## [SUPPLIED DATA]
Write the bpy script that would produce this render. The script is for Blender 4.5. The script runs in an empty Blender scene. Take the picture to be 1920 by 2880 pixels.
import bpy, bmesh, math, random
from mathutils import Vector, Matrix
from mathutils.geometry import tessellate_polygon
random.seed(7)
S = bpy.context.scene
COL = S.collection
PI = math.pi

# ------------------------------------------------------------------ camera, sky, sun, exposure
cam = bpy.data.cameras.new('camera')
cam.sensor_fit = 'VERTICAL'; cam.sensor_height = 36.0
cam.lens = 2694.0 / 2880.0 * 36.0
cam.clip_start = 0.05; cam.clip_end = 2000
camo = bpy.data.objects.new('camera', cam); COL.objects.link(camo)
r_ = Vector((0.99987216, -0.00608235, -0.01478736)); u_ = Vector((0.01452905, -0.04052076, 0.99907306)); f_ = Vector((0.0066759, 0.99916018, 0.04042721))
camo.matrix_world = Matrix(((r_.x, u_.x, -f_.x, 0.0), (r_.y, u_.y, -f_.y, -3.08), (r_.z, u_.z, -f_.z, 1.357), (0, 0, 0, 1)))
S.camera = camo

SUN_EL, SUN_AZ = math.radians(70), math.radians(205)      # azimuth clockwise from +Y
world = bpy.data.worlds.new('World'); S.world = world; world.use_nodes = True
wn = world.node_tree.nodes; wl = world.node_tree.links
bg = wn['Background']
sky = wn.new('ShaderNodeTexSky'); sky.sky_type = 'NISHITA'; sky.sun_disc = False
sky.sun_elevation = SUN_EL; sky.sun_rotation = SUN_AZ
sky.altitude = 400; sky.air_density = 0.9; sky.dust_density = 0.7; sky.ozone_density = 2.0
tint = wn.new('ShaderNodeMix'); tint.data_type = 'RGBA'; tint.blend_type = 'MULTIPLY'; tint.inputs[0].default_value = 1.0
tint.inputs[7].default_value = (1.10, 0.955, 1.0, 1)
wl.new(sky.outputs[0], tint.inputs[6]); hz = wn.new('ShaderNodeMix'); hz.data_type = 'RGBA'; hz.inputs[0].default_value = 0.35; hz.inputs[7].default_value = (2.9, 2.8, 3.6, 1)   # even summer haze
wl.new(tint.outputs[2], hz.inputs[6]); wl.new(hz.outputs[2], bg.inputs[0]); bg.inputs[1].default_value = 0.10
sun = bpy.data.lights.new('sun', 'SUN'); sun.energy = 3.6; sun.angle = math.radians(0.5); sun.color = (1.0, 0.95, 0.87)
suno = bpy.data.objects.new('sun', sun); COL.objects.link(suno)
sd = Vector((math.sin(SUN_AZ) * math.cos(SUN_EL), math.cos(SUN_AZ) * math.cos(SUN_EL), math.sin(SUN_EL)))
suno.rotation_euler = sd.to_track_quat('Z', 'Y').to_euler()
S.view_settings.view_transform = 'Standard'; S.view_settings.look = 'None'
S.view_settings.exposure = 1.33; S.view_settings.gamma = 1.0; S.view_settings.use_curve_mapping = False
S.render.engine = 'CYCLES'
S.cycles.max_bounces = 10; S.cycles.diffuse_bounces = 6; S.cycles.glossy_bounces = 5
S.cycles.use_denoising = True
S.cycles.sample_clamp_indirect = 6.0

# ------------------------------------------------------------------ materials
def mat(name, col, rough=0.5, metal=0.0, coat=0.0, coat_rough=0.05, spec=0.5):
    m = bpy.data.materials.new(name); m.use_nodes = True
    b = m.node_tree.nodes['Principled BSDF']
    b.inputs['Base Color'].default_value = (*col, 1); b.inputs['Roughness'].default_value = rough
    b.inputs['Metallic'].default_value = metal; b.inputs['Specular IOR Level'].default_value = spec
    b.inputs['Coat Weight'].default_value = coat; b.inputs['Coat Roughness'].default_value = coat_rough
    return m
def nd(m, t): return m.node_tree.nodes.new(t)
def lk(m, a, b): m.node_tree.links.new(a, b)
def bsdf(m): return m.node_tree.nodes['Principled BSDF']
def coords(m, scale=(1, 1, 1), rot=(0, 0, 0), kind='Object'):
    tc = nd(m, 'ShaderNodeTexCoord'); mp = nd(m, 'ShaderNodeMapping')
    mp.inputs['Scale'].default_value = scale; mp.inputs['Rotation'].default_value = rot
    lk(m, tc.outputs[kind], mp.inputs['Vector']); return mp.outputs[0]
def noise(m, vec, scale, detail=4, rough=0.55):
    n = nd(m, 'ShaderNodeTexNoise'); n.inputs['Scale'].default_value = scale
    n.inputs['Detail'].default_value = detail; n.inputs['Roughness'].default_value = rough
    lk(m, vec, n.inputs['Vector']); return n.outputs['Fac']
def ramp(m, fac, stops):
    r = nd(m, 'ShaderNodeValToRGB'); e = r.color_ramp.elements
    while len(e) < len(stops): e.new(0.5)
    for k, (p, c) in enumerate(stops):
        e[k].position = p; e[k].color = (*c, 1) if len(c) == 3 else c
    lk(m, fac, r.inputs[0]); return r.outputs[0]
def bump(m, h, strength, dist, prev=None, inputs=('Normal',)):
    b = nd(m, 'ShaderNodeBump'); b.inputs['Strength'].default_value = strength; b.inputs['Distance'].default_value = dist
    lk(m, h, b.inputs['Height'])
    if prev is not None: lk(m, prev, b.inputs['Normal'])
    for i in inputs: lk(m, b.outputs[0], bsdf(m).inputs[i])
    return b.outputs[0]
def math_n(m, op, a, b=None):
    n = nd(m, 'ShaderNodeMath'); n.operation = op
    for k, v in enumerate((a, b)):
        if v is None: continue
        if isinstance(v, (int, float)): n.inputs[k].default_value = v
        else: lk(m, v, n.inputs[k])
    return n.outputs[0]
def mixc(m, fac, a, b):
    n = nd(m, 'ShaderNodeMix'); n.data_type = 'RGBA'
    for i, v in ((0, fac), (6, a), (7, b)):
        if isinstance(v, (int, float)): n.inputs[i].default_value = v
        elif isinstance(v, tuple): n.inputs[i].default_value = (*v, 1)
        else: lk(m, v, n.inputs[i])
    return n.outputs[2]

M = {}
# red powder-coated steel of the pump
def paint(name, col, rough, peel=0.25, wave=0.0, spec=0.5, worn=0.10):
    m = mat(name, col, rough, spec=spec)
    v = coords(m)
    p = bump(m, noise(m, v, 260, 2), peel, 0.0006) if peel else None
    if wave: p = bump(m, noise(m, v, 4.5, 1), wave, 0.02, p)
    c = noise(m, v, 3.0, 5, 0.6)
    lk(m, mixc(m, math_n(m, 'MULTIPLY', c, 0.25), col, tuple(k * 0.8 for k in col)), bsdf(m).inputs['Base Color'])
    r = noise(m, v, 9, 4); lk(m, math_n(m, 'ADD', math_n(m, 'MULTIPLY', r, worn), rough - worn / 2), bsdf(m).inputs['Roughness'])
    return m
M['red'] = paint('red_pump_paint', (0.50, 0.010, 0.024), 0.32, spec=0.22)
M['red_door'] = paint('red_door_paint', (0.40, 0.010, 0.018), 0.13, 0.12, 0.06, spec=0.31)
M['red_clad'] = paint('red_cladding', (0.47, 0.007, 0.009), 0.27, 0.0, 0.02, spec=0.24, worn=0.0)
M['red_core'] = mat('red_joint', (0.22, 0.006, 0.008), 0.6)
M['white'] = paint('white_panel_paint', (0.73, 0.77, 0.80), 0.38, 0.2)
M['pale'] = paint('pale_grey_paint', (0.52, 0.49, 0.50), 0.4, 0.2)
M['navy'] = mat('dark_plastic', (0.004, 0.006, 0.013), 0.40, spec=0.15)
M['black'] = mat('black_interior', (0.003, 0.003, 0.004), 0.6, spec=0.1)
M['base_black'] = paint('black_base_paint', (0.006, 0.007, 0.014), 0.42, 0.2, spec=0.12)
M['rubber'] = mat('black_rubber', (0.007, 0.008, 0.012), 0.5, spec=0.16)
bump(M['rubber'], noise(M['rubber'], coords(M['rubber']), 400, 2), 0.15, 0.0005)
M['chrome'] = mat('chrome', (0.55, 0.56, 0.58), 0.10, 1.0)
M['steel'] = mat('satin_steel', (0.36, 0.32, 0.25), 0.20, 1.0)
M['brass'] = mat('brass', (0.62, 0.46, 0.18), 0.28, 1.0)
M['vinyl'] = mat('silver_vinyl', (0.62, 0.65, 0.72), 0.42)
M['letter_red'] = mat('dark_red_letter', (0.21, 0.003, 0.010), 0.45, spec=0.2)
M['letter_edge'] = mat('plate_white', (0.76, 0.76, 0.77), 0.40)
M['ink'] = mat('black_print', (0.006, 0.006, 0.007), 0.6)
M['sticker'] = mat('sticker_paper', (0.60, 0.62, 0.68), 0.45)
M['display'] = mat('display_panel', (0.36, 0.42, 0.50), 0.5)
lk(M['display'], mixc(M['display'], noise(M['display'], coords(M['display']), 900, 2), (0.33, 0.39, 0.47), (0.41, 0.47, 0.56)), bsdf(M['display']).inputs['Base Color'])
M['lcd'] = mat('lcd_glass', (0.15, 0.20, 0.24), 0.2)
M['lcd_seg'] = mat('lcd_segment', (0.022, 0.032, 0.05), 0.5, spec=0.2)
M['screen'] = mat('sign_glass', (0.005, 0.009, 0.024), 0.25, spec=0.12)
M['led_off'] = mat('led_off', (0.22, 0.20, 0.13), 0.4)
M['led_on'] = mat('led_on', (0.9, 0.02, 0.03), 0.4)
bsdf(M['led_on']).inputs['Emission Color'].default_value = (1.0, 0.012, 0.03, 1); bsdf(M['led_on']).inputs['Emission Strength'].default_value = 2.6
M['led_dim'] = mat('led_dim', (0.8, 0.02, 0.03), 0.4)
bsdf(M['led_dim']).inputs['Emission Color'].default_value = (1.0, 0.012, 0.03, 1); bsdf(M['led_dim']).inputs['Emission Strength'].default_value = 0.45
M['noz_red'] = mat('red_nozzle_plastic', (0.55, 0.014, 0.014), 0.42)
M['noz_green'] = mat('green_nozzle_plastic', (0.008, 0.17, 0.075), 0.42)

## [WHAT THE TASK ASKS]
Take the lines above from the first through the one containing "S.camera = camo" and reproduce them exactly; include nothing else.

## [RESPONSE TO THE TASK]
Write the bpy script that would produce this render. The script is for Blender 4.5. The script runs in an empty Blender scene. Take the picture to be 1920 by 2880 pixels.
import bpy, bmesh, math, random
from mathutils import Vector, Matrix
from mathutils.geometry import tessellate_polygon
random.seed(7)
S = bpy.context.scene
COL = S.collection
PI = math.pi

# ------------------------------------------------------------------ camera, sky, sun, exposure
cam = bpy.data.cameras.new('camera')
cam.sensor_fit = 'VERTICAL'; cam.sensor_height = 36.0
cam.lens = 2694.0 / 2880.0 * 36.0
cam.clip_start = 0.05; cam.clip_end = 2000
camo = bpy.data.objects.new('camera', cam); COL.objects.link(camo)
r_ = Vector((0.99987216, -0.00608235, -0.01478736)); u_ = Vector((0.01452905, -0.04052076, 0.99907306)); f_ = Vector((0.0066759, 0.99916018, 0.04042721))
camo.matrix_world = Matrix(((r_.x, u_.x, -f_.x, 0.0), (r_.y, u_.y, -f_.y, -3.08), (r_.z, u_.z, -f_.z, 1.357), (0, 0, 0, 1)))
S.camera = camo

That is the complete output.